Everything You've Heard About Texas BBQ, but Better
There are only two kinds of barbecue joints. One has been around forever and each time you visit you’re praying the pitmaster hasn’t retired and the meat gone all to hell. The other kind has just opened and you know in your heart it’s not as good as the old kind, even though everyone is talking about it. La Barbecue is the exception, new and as thrilling as Cowtown Rodeo.

It isn’t pretty, that’s for sure. It subscribes to the new school of barbecue aesthetic, which means it’s almost a dump. You enter a compound with a dirt floor and chain-link fencing, pick up your food at a trailer, sit at a picnic table under what could be a second-hand revival tent, and hope the clouds overhead don’t spit cold rain on your ribs. All that’s missing is a junkyard dog. The barbeque is some of the best ever, as good as barbecue gets, maybe better if you’re talking brisket and beef sausage, the foundations of Texas barbecue.

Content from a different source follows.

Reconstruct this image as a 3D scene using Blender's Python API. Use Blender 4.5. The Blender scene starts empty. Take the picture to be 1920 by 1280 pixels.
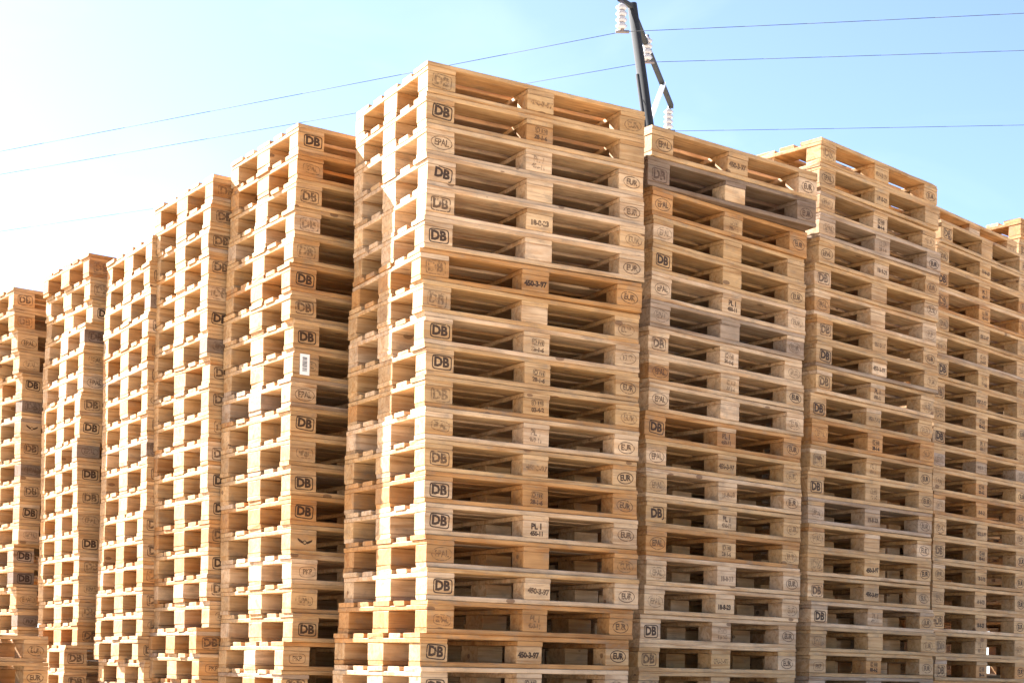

That sausage, much like a knoblewurst and probably German in origin, is smoky, coarse, chewy, spicy and meaty, so good I nearly skipped the brisket, I was so full. That would have been heartbreaking. The brisket is so exquisite you can ask for it lean, usually a mistake, and it will come out soft and savory, not even close to dry. Get a slice on the fatty side and you’ll be asking yourself if this might be the greatest beef you ever ate.

1. Qui
Austin, TX

Tasty Texan and Uplifted Asian Cooking On the Other Side of Austin
On the long-overlooked east side of Austin stands the most fascinating new restaurant in America. Thanks to Paul Qui and other local chefs, what used to be the toughest part of town is now the tastiest. Qui's high-end restaurant could be mistaken for a sushi bar but isn't one—you'll realize it's more than that when you see the vast, gleaming open kitchen where he prepares food displaying an array of Asian and Texan influences. Most unusual and daring are dishes from the Philippines, where Qui was born. These include dinuguan, a pork-blood stew containing mushrooms, meat, and potato gnocchi. The pork blood didn't shock me, but the gnocchi did—do they really make pillowy pasta in the Philippines? His Ode to Michel Bras pays homage to the famous foraging French chef and is one of the best vegetable dishes of the year, a compilation of fresh and pickled products such as cucumbers, radishes, black-fennel fronds, wood sorrel, roasted garlic, and onion jam, all suspended in a cool turnip-dashi puree. (The shocking price: $9.)

Qui's talent is prodigious, and his food is filled with both subtle shadings and sheer sensationalism. You might be offered a preserved green peach or the belly of a sea bream. Local tastes are well represented, too. Texas-bred Wagyu rib eye and dry-aged côte de boeuf. There's also beef tartare, which wanders far from cattle country—it's spiced with kimchi. The dining area, as well as the freestanding building, is reminiscent of the two Austin sushi spots that made Qui famous, Uchi and Uchiko. Qui has blond-wood slats inside and out, which is very Japanese, and white stucco outside, which is very Southwest.

A blazingly original cross-cultural dish is his taco of sea eel, scrambled eggs, trout roe, and kale. The same goes for his uplifted version of halo-halo, the Philippine iced drink—this one is stuffed with pumpkin custard, rice pudding, candied pecans, and passion fruit. You're unlikely to have eaten a taco anything like this one or sipped a halo-halo quite so upscale. If Paul Qui isn't the most fearless chef in America, he's surely the most confident.